I am going to add it to my other Lenten task, which is to read the Book of Esther, and by one of those marvellous coincidences which mean it wasn’t one at all, the two go well together and give me much to think on. King Ahasuerus, who may have been Xerxes I, or Artaxerxes I, is a proud man, ruler, as he sees it, of all, and all were expected to bow to the whim of the King of Kings One of the ways in which he wanted to demonstrate his power and his enviable position was to show off his Queen, Vashti, to his nobles; when she refuses this order, she is punished and dismissed, and the King orders a search to be made for a new bride. The message was clear – women should keep their place and do as they are told.

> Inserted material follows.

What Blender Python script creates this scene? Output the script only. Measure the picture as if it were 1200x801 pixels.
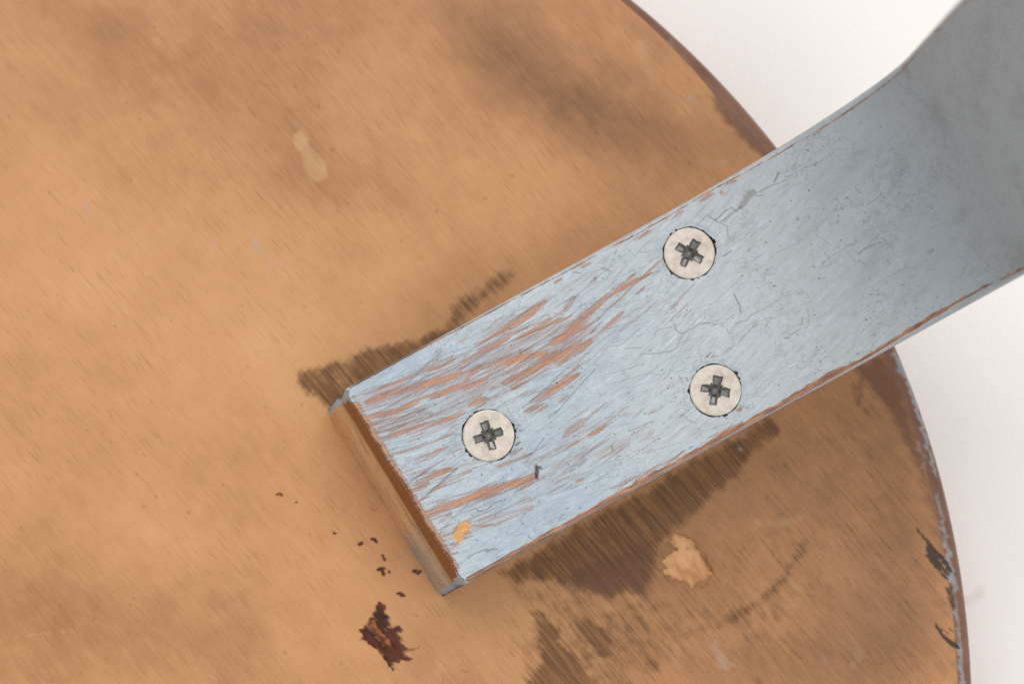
import bpy, math
import numpy as np

for o in list(bpy.data.objects):
    bpy.data.objects.remove(o)
scene = bpy.context.scene
MM = 0.001

# ------------------------------------------------------------------ camera
CAM_POS = [0.06835, 0.01933, 0.572]
CAM_AX = [[0.99939, -0.0, 0.034933], [-0.003183, 0.99584, 0.091064], [-0.034787, -0.091119, 0.995232]]
FOCUS = 0.5184
LENS = 100.0
cam_data = bpy.data.cameras.new("camera")
cam_data.lens = LENS
cam_data.sensor_width = 36.0
cam_data.clip_start = 0.02
cam_data.clip_end = 50.0
cam_data.dof.use_dof = True
cam_data.dof.focus_distance = FOCUS
cam_data.dof.aperture_fstop = 13.0
cam_data.dof.aperture_blades = 9
cam = bpy.data.objects.new("camera", cam_data)
scene.collection.objects.link(cam)
from mathutils import Matrix, Vector
_x, _y, _z = CAM_AX
cam.matrix_world = Matrix(((_x[0], _y[0], _z[0], CAM_POS[0]),
                           (_x[1], _y[1], _z[1], CAM_POS[1]),
                           (_x[2], _y[2], _z[2], CAM_POS[2]),
                           (0, 0, 0, 1)))
scene.camera = cam

# ------------------------------------------------------------------ world, key lamp and added fill
world = bpy.data.worlds.new("World")
scene.world = world
world.use_nodes = True
world.node_tree.nodes["Background"].inputs[0].default_value = (1.0, 0.985, 0.97, 1)
world.node_tree.nodes["Background"].inputs[1].default_value = 0.44


def area_lamp(name, loc, target, size, watts, color):
    ld = bpy.data.lights.new(name, 'AREA')
    ld.shape = 'RECTANGLE'
    ld.size, ld.size_y = size
    ld.energy = watts
    ld.color = color
    ob = bpy.data.objects.new(name, ld)
    ob.location = loc
    ob.rotation_euler = (Vector(target) - Vector(loc)).to_track_quat('-Z', 'Y').to_euler()
    scene.collection.objects.link(ob)
    return ob


area_lamp("key_softbox", (0.10, 0.70, 1.15), (0.06, 0.0, 0.05), (1.1, 0.8), 10.0, (1.0, 0.985, 0.965))
area_lamp("added_fill", (0.60, -0.20, 1.20), (0.06, 0.0, 0.05), (0.8, 0.8), 6.2, (1.0, 0.985, 0.965))  # unseen lamp, added to lift the lower right seat and background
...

The Blessed Agnes of Prague was offered a great and prestigious role as the wife of the emperor Frederick II, who, one hopes, would not have behaved as the Persian King did to his wife. But she declined the honour, preferring to devote her life to Christ. St Clare saw in her a kindred spirit – they had both spurned the riches and privileges on offer to them through the circumstances of their birth, to become Brides of Christ – as St Clare put it:

You took a spouse of a more noble lineage, Who will keep Your virginity ever unspotted and unsullied, the Lord Jesus Christ

Our society does not, I think, either understand or value such things, but those of us who have felt a similar call know what Clare and Agnes mean. To place oneself entirely at the disposal of Christ is a great calling, and the two women set an example to be admired – but how many of us can imitate it?

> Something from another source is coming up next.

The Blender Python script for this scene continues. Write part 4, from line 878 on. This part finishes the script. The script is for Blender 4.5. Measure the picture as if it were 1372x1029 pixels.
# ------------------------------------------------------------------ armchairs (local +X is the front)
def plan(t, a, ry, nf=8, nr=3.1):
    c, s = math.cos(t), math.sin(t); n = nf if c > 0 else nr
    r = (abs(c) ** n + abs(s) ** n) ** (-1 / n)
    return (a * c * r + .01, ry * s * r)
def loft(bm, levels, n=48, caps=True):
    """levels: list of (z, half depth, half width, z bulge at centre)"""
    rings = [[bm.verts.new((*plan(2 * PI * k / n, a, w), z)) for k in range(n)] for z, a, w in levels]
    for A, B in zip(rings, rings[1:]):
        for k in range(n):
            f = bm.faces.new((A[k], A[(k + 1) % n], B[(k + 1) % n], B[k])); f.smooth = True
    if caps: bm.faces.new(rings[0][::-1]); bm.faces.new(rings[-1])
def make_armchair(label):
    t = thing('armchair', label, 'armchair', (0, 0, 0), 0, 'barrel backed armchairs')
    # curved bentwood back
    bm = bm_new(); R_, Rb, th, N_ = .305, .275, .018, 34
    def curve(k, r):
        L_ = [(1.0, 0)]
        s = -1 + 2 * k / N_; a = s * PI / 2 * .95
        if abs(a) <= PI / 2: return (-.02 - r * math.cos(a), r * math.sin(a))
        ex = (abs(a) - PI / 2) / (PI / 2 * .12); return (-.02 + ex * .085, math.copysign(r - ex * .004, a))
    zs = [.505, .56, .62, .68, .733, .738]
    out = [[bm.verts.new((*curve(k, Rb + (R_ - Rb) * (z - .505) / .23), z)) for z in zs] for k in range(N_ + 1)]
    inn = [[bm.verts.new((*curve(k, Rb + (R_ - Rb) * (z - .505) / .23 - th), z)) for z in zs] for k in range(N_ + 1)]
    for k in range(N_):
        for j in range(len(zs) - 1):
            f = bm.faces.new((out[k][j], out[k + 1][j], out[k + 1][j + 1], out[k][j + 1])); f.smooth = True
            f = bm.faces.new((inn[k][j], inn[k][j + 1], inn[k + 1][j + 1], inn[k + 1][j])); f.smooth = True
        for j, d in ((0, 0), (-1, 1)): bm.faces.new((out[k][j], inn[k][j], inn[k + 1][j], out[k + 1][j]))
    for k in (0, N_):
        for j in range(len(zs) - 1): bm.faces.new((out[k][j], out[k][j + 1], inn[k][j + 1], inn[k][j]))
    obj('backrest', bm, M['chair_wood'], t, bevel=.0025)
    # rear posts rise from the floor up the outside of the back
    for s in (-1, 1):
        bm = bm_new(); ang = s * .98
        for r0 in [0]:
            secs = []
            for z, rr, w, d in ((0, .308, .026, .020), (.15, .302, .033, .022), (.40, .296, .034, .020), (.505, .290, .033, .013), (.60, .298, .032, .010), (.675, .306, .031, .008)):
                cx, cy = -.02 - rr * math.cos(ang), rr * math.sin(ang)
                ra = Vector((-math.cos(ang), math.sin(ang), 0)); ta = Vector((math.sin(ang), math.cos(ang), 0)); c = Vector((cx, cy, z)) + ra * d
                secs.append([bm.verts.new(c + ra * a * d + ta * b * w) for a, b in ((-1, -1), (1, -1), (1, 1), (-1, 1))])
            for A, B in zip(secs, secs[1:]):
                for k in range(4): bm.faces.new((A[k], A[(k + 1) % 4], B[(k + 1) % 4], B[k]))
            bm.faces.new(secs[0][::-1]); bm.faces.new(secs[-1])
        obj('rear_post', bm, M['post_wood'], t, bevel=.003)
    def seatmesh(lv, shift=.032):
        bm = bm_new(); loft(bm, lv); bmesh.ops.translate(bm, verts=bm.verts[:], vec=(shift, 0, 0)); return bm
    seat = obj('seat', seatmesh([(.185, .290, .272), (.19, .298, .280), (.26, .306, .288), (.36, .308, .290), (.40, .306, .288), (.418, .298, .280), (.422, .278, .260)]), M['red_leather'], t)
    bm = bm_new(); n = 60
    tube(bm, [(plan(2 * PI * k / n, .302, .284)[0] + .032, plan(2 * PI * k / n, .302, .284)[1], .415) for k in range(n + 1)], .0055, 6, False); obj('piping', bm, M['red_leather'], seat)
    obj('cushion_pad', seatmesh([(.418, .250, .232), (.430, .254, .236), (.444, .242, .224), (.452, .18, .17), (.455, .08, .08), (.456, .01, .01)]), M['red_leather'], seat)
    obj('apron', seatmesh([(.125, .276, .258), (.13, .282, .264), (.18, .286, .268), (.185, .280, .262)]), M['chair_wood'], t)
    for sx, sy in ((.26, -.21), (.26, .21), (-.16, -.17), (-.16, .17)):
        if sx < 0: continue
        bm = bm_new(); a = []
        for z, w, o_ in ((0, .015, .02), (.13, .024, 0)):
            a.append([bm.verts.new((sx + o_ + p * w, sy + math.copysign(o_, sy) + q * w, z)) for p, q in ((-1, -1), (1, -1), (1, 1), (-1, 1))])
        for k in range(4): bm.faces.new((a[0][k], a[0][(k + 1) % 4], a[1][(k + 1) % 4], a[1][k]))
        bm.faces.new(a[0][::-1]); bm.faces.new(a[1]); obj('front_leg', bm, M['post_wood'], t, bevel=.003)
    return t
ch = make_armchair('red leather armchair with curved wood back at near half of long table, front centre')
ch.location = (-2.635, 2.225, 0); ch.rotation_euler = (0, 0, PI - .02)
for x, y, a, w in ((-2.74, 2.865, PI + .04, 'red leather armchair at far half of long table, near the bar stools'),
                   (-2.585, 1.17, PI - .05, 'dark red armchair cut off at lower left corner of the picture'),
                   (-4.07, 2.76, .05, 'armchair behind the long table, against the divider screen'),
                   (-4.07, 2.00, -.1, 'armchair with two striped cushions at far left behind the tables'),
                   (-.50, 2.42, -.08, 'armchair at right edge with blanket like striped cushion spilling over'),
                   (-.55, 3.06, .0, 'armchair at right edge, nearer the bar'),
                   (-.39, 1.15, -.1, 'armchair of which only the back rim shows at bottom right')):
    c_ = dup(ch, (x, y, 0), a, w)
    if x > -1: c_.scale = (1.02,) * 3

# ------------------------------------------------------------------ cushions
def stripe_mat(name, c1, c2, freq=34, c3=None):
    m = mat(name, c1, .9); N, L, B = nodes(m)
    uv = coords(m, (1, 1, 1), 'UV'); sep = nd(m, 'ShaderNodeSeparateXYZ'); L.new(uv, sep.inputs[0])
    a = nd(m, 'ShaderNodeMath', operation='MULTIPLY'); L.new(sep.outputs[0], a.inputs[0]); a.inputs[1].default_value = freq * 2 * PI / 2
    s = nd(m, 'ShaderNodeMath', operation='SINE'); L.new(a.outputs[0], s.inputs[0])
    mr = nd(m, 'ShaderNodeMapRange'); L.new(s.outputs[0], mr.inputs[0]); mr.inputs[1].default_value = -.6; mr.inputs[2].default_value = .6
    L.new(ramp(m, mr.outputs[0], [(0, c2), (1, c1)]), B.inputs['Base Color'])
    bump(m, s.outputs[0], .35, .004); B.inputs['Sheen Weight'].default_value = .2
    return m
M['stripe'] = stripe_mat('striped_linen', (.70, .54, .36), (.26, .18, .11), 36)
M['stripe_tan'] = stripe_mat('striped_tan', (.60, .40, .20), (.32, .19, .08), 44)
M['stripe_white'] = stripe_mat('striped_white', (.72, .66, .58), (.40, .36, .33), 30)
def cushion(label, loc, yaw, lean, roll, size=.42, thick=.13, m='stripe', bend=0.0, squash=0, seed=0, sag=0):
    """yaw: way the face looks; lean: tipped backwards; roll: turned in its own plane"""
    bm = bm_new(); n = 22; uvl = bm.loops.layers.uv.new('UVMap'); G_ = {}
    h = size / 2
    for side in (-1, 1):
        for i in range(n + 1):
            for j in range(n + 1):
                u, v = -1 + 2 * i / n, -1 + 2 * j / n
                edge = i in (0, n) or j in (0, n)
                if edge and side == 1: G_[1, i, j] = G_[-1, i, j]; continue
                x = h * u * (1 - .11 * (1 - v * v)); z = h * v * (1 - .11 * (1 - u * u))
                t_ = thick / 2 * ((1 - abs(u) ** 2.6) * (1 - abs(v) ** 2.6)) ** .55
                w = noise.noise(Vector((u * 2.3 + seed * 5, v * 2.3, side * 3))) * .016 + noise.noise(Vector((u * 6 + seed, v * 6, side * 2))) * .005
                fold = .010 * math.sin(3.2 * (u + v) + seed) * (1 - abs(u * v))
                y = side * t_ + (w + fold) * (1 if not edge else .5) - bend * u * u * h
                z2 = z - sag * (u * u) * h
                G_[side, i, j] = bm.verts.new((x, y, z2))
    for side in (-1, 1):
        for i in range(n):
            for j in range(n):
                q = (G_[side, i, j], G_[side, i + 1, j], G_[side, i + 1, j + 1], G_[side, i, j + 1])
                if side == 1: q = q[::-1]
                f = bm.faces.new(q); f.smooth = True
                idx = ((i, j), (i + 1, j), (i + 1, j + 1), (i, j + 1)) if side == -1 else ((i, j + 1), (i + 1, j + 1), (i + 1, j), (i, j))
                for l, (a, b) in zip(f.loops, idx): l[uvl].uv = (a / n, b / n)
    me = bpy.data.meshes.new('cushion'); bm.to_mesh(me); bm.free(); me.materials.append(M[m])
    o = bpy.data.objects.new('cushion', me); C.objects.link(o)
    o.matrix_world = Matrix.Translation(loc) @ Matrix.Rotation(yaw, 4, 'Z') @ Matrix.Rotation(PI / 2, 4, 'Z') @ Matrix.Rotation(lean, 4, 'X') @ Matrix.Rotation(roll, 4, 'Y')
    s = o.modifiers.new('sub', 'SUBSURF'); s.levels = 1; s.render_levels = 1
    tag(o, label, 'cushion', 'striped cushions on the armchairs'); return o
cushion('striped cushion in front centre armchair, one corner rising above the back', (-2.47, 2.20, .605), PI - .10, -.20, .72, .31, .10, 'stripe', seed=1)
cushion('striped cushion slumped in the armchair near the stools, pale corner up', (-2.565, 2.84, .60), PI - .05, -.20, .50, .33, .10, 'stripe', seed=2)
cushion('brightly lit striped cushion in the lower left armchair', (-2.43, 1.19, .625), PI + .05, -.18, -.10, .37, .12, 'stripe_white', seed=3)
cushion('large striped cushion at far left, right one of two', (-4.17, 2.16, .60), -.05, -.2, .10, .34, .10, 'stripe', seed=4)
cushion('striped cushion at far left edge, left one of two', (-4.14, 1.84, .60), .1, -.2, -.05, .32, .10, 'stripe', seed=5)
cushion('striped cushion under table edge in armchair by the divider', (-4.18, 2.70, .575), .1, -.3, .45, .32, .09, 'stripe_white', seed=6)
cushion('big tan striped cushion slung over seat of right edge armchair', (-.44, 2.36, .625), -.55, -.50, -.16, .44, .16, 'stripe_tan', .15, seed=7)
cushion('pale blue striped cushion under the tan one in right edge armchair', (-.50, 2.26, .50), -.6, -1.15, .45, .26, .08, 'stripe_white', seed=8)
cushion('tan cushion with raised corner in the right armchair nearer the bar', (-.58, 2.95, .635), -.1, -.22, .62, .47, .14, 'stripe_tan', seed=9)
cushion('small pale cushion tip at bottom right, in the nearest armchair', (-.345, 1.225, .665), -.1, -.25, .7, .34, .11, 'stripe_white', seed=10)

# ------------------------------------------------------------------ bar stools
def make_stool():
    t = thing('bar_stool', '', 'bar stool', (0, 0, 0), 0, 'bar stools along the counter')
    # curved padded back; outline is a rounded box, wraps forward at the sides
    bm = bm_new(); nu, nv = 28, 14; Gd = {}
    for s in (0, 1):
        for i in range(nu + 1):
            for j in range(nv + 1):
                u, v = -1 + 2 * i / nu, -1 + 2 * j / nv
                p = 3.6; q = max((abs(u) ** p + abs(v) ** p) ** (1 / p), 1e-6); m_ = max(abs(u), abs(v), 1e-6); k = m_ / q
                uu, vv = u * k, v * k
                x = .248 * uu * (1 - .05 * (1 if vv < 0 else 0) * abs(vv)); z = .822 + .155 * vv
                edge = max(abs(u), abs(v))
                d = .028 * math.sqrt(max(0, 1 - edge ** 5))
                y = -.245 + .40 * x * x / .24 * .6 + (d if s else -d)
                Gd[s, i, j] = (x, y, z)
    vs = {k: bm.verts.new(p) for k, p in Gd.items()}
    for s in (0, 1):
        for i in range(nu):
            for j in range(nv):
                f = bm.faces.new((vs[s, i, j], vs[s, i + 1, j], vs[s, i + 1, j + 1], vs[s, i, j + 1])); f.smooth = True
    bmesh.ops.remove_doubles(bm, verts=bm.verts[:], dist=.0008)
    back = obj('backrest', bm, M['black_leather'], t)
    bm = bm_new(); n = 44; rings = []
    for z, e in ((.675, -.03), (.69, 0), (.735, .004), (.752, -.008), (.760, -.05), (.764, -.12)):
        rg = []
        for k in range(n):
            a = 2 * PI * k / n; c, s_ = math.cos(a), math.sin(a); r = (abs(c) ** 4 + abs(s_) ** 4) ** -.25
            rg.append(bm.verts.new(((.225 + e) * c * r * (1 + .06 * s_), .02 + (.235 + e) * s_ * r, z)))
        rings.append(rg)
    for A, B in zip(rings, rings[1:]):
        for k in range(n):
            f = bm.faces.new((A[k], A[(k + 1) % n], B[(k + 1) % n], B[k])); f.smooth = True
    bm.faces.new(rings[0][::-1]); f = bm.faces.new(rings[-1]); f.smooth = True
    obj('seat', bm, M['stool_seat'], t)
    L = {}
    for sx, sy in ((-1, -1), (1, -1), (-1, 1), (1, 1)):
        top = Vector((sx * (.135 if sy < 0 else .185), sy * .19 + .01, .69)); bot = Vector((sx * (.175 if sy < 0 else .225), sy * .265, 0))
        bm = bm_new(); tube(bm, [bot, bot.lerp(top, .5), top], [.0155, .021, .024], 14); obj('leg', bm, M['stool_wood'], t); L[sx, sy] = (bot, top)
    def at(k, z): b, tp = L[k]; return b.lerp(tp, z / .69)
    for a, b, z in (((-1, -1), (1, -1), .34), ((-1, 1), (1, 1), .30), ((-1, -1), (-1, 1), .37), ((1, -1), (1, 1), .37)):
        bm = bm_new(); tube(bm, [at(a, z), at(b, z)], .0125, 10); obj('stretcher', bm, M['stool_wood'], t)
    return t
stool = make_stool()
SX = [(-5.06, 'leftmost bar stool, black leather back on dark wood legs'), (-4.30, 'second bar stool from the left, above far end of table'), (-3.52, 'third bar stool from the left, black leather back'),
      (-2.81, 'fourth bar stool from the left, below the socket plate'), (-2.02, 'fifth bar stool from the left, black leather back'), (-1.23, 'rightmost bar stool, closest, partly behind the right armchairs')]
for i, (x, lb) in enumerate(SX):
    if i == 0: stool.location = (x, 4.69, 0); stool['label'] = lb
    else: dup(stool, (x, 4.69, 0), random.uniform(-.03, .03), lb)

If the modern West fails to grasp the dimensions of the devotion shown by St Clare and the Blessed Agnes, still less, alas, does it grasp Esther, who is seen by some feminists as a bit of a wimp for not just standing up to Ahasuerus. But such a reading is, like so much of that sort of feminism, reductionist. To my way of thinking, St Clare and the Agnes are feminist heroines because they truly take a radical option, unencumbered by any thought that they have to imitate men and what men want and do. Their obedience to their spouse – Jesus – is absolute in a way that the male Franciscans clearly found hard. In submitting to their spouse, they were obedient to God in a way the men struggled with. There may be a lesson there if we can come to it.

It is always dangerous in our society to link the words ‘obedience’ and ‘women’ because of the way in which the former can be used to abuse the latter, but it should not blind us to the fact that God’s laws are not optional. As we shall see when we move on to Esther tomorrow, this was something she instinctively understood – where the men around her, power-brokers all – failed to grasp it.